Die Geschichte

der Straße

Was sagt der Name über die Straße?

Die Geschichte der Flachslakestraße in Bergfelde reicht weit in die Vergangenheit zurück und erzählt von einer Zeit, in der die Menschen des Bauerndorfes eng mit der Natur und ihren Rohstoffen verbunden waren. Der Name „Flachslake“ selbst zeugt von einem jahrhundertealten Erwerbszweig der Dorfbevölkerung: dem Anbau und der Verarbeitung von Flachs.

In Bergfelde war der Flachsanbau und die Verarbeitung von Wolle ein wesentlicher Bestandteil des alltäglichen Lebens. Die Bergfelderinnen und Bergfelder nutzten die Flachsfasern, die sie auf den umliegenden Feldern anbauten, sowie die Wolle der Schafe zur Herstellung von Kleidung. Der Flurname „Flachslake“, der im nördlichen Teil Bergfeldes zu finden ist, erinnert noch heute an diesen wichtigen Wirtschaftszweig. Der Name verweist nicht nur auf den Anbau von Flachs, sondern auch auf eine geographische Besonderheit: Eine flache Wassermulde, die früher in dieser Region existierte.

Diese Wassermulde diente einem entscheidenden Schritt in der Flachsverarbeitung, dem sogenannten Röten. Die Bauern warfen das geerntete Flachsstroh in das flache Wasser, damit die nicht benötigten Pflanzenteile zwischen Wasser und Luft verrotteten.
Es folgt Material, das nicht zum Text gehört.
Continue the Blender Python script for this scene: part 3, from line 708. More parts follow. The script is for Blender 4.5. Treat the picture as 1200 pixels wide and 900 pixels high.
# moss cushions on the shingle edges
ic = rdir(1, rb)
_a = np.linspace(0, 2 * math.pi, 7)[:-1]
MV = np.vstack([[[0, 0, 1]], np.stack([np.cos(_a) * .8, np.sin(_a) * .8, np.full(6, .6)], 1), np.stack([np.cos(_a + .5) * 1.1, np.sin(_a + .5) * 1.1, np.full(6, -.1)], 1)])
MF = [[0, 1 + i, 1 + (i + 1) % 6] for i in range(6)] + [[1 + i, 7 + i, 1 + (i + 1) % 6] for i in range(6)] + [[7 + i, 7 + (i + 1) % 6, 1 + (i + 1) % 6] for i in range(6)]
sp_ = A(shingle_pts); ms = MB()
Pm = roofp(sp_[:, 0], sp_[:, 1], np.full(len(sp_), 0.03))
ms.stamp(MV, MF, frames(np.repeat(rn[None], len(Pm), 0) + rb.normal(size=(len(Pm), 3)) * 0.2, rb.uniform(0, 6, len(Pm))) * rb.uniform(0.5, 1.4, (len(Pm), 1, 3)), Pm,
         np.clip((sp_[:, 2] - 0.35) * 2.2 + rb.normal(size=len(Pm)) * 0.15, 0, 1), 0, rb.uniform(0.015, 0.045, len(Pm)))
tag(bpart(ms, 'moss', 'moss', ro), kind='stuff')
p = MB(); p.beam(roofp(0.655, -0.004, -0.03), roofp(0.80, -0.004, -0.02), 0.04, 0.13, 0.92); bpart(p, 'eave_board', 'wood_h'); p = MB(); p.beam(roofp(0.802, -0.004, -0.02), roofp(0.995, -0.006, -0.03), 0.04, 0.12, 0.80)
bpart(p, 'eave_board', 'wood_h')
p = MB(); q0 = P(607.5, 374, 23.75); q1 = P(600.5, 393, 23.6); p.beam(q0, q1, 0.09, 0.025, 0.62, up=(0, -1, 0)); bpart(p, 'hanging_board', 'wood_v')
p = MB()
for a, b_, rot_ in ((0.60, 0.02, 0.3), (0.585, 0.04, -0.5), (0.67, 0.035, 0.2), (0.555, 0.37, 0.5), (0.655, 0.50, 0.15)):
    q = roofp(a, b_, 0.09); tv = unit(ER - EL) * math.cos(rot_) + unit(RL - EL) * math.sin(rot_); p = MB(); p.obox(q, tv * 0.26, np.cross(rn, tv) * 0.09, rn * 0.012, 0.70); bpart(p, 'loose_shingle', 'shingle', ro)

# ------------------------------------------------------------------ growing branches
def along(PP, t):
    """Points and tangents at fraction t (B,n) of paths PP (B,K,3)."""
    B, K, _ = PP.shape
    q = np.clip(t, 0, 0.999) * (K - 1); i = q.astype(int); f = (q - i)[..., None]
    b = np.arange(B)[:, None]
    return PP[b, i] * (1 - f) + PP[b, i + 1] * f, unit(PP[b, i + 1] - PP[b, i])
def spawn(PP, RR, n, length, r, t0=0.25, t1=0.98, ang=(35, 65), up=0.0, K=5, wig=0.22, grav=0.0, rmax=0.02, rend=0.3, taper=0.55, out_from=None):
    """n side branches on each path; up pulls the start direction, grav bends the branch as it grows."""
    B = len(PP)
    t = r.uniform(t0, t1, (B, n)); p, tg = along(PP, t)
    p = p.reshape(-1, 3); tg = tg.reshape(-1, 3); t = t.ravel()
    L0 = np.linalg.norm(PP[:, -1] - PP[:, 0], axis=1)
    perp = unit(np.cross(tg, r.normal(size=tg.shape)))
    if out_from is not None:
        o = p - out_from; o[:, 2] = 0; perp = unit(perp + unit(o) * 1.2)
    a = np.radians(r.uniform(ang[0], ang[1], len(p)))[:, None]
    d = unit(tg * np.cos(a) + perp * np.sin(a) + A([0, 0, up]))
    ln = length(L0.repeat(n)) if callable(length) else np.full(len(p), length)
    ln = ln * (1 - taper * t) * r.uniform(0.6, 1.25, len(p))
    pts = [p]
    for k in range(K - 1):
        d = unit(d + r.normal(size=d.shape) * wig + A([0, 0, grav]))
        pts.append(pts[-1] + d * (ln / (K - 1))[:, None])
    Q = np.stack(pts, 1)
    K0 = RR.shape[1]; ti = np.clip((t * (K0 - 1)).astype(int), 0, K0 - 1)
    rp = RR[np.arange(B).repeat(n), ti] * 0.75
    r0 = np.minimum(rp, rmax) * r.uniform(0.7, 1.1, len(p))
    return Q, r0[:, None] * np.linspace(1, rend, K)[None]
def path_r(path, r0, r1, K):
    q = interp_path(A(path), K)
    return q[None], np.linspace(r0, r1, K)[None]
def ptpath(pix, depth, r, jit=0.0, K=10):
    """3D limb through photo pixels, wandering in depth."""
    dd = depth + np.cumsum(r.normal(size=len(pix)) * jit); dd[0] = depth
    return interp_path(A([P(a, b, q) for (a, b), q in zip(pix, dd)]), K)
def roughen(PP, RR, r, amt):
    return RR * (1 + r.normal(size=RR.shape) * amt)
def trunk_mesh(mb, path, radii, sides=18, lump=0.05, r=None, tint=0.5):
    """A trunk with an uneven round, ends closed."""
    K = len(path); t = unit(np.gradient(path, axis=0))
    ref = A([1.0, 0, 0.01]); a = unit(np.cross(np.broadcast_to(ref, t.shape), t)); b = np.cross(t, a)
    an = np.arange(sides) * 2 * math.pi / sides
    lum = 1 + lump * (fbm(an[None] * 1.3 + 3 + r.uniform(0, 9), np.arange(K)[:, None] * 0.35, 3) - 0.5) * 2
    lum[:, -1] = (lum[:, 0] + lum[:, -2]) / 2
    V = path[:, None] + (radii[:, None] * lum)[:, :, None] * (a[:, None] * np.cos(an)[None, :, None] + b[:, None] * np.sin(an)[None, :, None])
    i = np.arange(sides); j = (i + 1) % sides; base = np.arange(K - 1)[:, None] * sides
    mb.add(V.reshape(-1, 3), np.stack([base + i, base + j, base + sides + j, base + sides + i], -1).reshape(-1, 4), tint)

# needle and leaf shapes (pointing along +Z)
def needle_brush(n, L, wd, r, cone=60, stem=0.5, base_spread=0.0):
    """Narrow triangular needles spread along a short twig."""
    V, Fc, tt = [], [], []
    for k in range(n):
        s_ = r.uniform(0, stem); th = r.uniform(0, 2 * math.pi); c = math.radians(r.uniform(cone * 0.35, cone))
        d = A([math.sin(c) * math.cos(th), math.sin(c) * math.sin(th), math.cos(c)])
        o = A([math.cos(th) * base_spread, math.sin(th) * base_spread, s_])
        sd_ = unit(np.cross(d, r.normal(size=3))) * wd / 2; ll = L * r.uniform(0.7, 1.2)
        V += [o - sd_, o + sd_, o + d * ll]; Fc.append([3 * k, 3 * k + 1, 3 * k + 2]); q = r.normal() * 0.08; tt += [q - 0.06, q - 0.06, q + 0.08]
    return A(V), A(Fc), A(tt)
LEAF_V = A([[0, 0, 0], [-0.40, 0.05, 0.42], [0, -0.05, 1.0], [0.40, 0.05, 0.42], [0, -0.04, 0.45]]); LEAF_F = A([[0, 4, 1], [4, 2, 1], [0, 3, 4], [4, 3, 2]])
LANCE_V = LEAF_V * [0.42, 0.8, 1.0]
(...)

Dieser Prozess dauerte etwa 14 Tage, jedoch war damit ein unangenehmer Nebeneffekt verbunden: der üble Gestank. Um die Bevölkerung vor diesem Geruch zu schützen, wurden strenge Vorschriften erlassen, die den Abstand zu Wohnhäusern und Straßen regelten. Mindestens 1000 Schritte Abstand waren nötig, um den Gestank fernzuhalten. Auch durfte das Rötewasser nicht in Flüsse oder Seen gelangen, da es für die Fische schädlich war.
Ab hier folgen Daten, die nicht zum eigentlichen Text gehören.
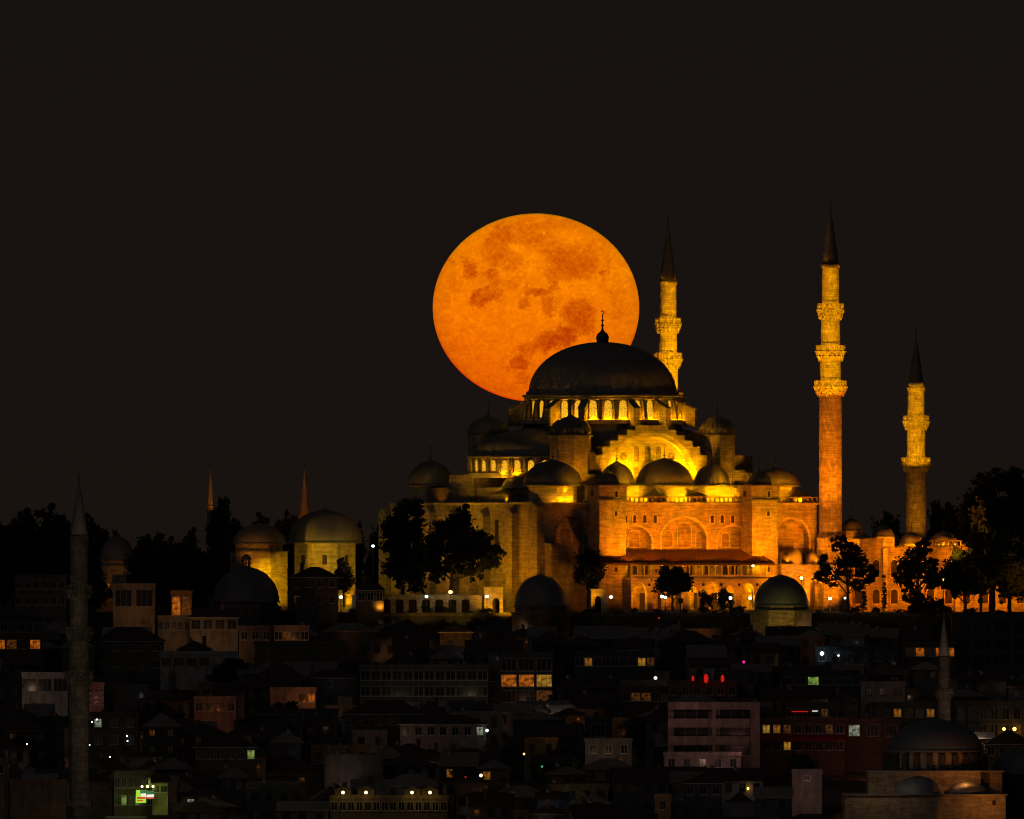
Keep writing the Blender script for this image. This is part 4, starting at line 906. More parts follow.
# domed mosque lower right
Yc = -300.0
kk = kY(Yc); tb = thing('neighbourhood_mosque', 'domed stone mosque in the lower right corner, partly orange-lit', 'mosque', (W(935, 0, Yc).x, Yc, 0))
zz_ = lambda py: W(0, py, Yc).z
mb = MB(); mb.lathe([(47 * kk, zz_(770)), (47 * kk, zz_(751))], 64, (0, 0, 0), 0, False); dr = mb.build('drum', 'rubble', tb)
mb = MB(); mb.lathe([(50 * kk, zz_(752)), (50 * kk, zz_(750))], 64); mb.build('drum_cornice', 'lead_dark', dr)
for j in range(24):
    a = R(15 * j); mb = MB(); mb.slab(arch_pts(0, .62, 0, 2.3, 2.9, 5), -.06, .3); o = mb.build('window', 'limestone_fine', dr, (47 * kk * math.sin(a), -47 * kk * math.cos(a), zz_(768))); o.rotation_euler = (0, 0, a)
    a = R(15 * j + 7.5); mb = MB(); mb.box(-.5, .5, -.9, .2, zz_(770), zz_(754)); o = mb.build('drum_buttress', 'rubble', dr, (49 * kk * math.sin(a) * .97, -49 * kk * math.cos(a) * .97, 0)); o.rotation_euler = (0, 0, a)
mb = MB(); mb.lathe(dome_prof(47 * kk, (750 - 719) * kk, .2, 20, .02), 96, (0, 0, zz_(750)), 0, True, flute(64, .005)); mb.build('dome', 'lead_blue', tb)
mb = MB(); q = 66 * kk; mb.box(-68 * kk, 44 * kk, -12.2, 12, zz_(800), zz_(771.5)); mb.box(44 * kk, 66 * kk, -9, 12, zz_(800), zz_(771.5)); mb.box(-70 * kk, 68 * kk, -12.6, 12.4, zz_(771.5), zz_(770.0), 1); mb.build('upper_wall', ['limestone', 'lead_dark'], tb)
mb = MB(); mb.box(-92 * kk, 68 * kk, -20, 12, -45, zz_(794)); mb.box(-93 * kk, 70 * kk, -20.4, 12, zz_(794), zz_(793), 1); mb.build('lower_wall', ['limestone', 'lead_dark'], tb)
for px, rp, pr, pt in ((917, 25, 794, 776), (966, 20, 794, 781)):
    mb = MB(); yo = -15 if pr < 800 else -24; mb.lathe(dome_prof(rp * kk, (pr - pt) * kk, .1, 12), 48, ((px - 935) * kk, yo, zz_(pr) + .1), 0); mb.build('side_dome', 'lead_blue', tb)
mb = MB(); mb.box(.3, .9, -20.1, -19.8, zz_(804), zz_(799)); mb.build('slit_window', 'opening', tb, ((988 - 935) * kk, 0, 0))
domed('lead_domed_annex', 'grey lead dome at the right edge beside the lower right mosque', 'domed building', 1018, -290, 27, 773, 750, [(28, 840)], wallm='rubble', fin=False)

# ------------------------------------------------------------------ terrace front: retaining wall, precinct arcade, low huts
def wallthing(name, label, cat, px0, px1, py0, py1, Y, depth, m_='rubble', cap_='rubble', openings=(), z0=None):
    k = kY(Y); p = W(px0, 0, Y); t = thing(name, label, cat, (p.x, Y, 0)); L_ = (px1 - px0) * k; zt = W(0, py0, Y).z; zb = W(0, py1, Y).z if z0 is None else z0
    mb = MB()
    if openings: arched_wall(mb, 0, L_, zb, zt, 0, depth, [((a - px0) * k, w_ * k, W(0, s_, Y).z, W(0, tp, Y).z) for a, w_, s_, tp in openings]); mb.box(0, L_, depth, depth + .3, zb, zt, 1)  # dark back sheet: shade inside the openings put into its colour
    else: mb.box(0, L_, 0, depth, zb, zt)
    mb.build('wall', [m_, 'opening'], t); mb = MB(); mb.box(-.15, L_ + .15, -.15, depth + .35, zt, zt + .22); mb.build('coping', cap_, t); return t
wallthing('retaining_wall', 'long dark rubble retaining wall holding up the mosque terrace', 'wall', 190, 1080, 614, 650, -52.5, 1.0, z0=-6)
wallthing('precinct_arcade', 'low pale wall with a row of square openings under the big trees', 'wall', 352, 482, 596, 612, -49, 1.2, 'limestone', 'lead_dark', [(360 + 13.2 * i, 4.0, 601, 599.5) for i in range(9)], z0=0)
wallthing('gate_pavilion', 'small pale gate house with arched door left of the lone lead dome', 'gate house', 484, 503, 588, 612, -49.5, 3, 'limestone', 'lead_dark', [(496, 3.5, 602, 598)], z0=0)
wallthing('gate_pavilion', 'small arched gate house below the round tree, left of the gallery', 'gate house', 591, 606, 590, 612, -49.5, 3, 'limestone', 'lead_dark', [(598, 3.2, 601, 596)], z0=0)
for i in range(46):   # low bushes and headstones along the slope before the terrace wall
    px = 205 + i * 18.2 + rnd.uniform(-6, 6)
    if 505 < px < 580 or 745 < px < 818: continue
    tree('scrubby bush on the dark slope below the terrace wall', 'bush', px, rnd.uniform(614, 622), 640, rnd.uniform(16, 30), -57 - rnd.uniform(0, 3), i, cat='shrub', group='scrubby bushes below the terrace wall', z=-5.3)

for i in range(40):   # bushes and small trees that break the terrace edge
    px = 205 + i * 20.5 + rnd.uniform(-8, 8)
    if 505 < px < 580 or 745 < px < 818: continue
    tree('small dark bush growing along the terrace edge before the floodlit walls', 'bush', px, rnd.uniform(605, 611.5), 616, rnd.uniform(8, 26), -51 - rnd.uniform(-.5, .8), i * 1.1, cat='shrub', group='bushes along the terrace edge', z=-.2)
# ------------------------------------------------------------------ street lamps
def lamp(label, px, py, Y, bulb='bulb_white', col=(.8, 1, .9), P_=0, h=None, r=.31):
    p = W(px, py, Y); zb = terrain(Y) if h is None else p.z - h
    t = thing('street_lamp', label, 'street lamp', (p.x, Y, zb)); hh = p.z - zb
    mb = MB(); mb.lathe([(.12, 0), (.12, .4), (.06, .5), (.05, hh - .35), (.14, hh - .3), (.14, hh - .22)], 8); mb.build('pole', 'iron', t)
    mb = MB(); mb.lathe([(.06, hh - r), (r * .8, hh - r * .6), (r, hh), (r * .8, hh + r * .6), (.06, hh + r)], 12); g = mb.build('lamp_globe', bulb, t)
    mb = MB(); mb.lathe([(r * .9, hh + r * .75), (.05, hh + r * 1.3)], 10); mb.build('lamp_cap', 'iron', t)
    if P_: flood((p.x, Y - .9, p.z), None, col, P_, rad=.1)
lamp('white street lamp in front of the dark house by the large tomb', 341, 597, -50, P_=40)
lamp('white street lamp at the left end of the low arcade', 426.5, 596.5, -51)
lamp('warm yellow street lamp under the widest black tree', 450.5, 592, -50, 'bulb_yellow', (1, .75, .35), 60, r=.34)
lamp('white street lamp at the gate house left of the lead dome', 487, 596.5, -51)
lamp('white street lamp left of the gallery by a thin conifer', 611, 597, -50)
lamp('twin white street lamp under the spreading tree, its left globe', 662, 596.5, -50)
lamp('twin white street lamp under the spreading tree, its right globe', 665.5, 597.5, -50.5, P_=0, r=.26)
lamp('white street lamp before the gallery, second from its right end', 730.5, 598, -50.5)
lamp('white street lamp before the gallery at its right end', 750, 598, -50.5)
lamp('white street lamp at the foot of the tall minaret', 830, 598.5, -50.5, P_=120)
lamp('dim greenish lamp in the shade of the open-crowned tree', 845, 598, -50.5, P_=0, r=.22)
lamp('amber lamp on the courtyard wall right of the leafy tree', 943.5, 579.5, -38, 'bulb_amber', (1, .5, .1), 80)
lamp('white lamp high between the large tomb and the mosque', 373, 546, -20, P_=30, r=.28)
lamp('amber lamp glowing inside the porch arch by the minaret foot', 801.5, 578, YM(24.5, 33.4), 'bulb_yellow', (1, .65, .1), 160)
lamp('small red lamp on the slope under the terrace wall', 659, 618, -58, 'glow_red', (1, 0, 0), 0, r=.2)
lamp('amber lamp beside the door of the gate house', 564, 574, YM(-24, 29.5), 'bulb_amber', (1, .5, .1), 120, r=.3)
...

Die Flachslake war jedoch nicht der einzige Ort in Bergfelde, der von diesem Arbeitsprozess geprägt war. Auch die sogenannten „Rotpfuhle“ – entfernt von den Siedlungen gelegen – verdanken ihren Namen der Flachsverarbeitung. Ebenso könnten die „Rottwiesen“ südlich der Ladewigstraße in der Nähe der Schönfließer Straße ihren Namen diesem Prozess verdanken.

 

Nachdem die Flachspflanzen gerötet waren, begannen die weiteren Arbeitsschritte: Die nassen Fasern wurden getrocknet, die Stengel gebrochen und schließlich die Fasern gehechelt. Danach war der Flachs bereit, um gesponnen zu werden. Traditionell begann das Spinnen am 11. November, dem St.-Martins-Tag, und dauerte bis zum 2. Februar. In den Wintermonaten versammelten sich die Frauen in den Spinnstuben, wo sie nicht nur arbeiteten, sondern auch musizierten und alte Geschichten erzählten – etwa von unheimlichen Ereignissen im Treueluch oder den Fuchsbergen.
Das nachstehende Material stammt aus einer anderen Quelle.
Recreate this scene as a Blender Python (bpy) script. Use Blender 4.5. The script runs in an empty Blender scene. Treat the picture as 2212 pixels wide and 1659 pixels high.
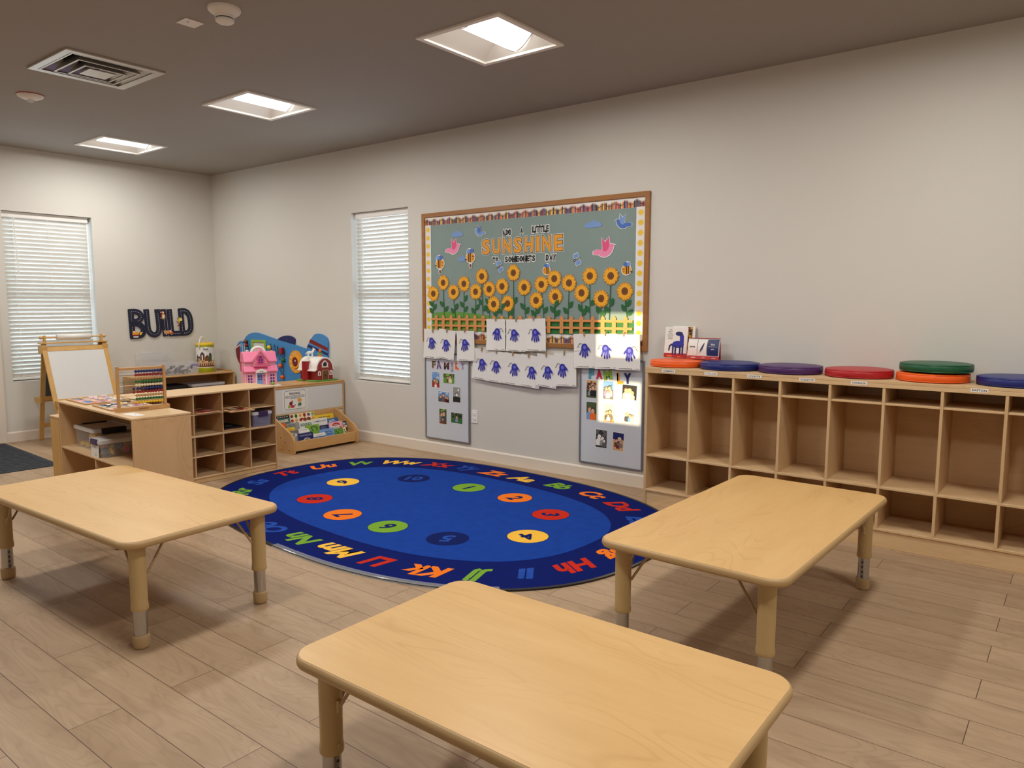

Der Flachsanbau in Deutschland reicht bis ins 13. Jahrhundert zurück, und obwohl der märkische Sandboden nur geringe Erträge lieferte, wurde der Flachs noch bis ins 19. Jahrhundert hinein angebaut. Doch die Industrialisierung setzte diesem Erwerbszweig nach und nach ein Ende. Mechanische Webstühle und Maschinengarn ließen die Leinwandpreise drastisch sinken, und um 1900 verdrängte die Baumwolle den Flachsanbau fast vollständig.

Die Flachslakestraße in Bergfelde erinnert somit an eine längst vergangene Zeit, als das Dorfleben eng mit der Natur und traditionellen Handwerkskünsten verbunden war. Dieser Straßenname bewahrt die Erinnerung an einen einst zentralen Erwerbszweig des Ortes und lässt die Geschichte des Flachsanbaus und der Verarbeitung von Naturfasern in Bergfelde weiterleben.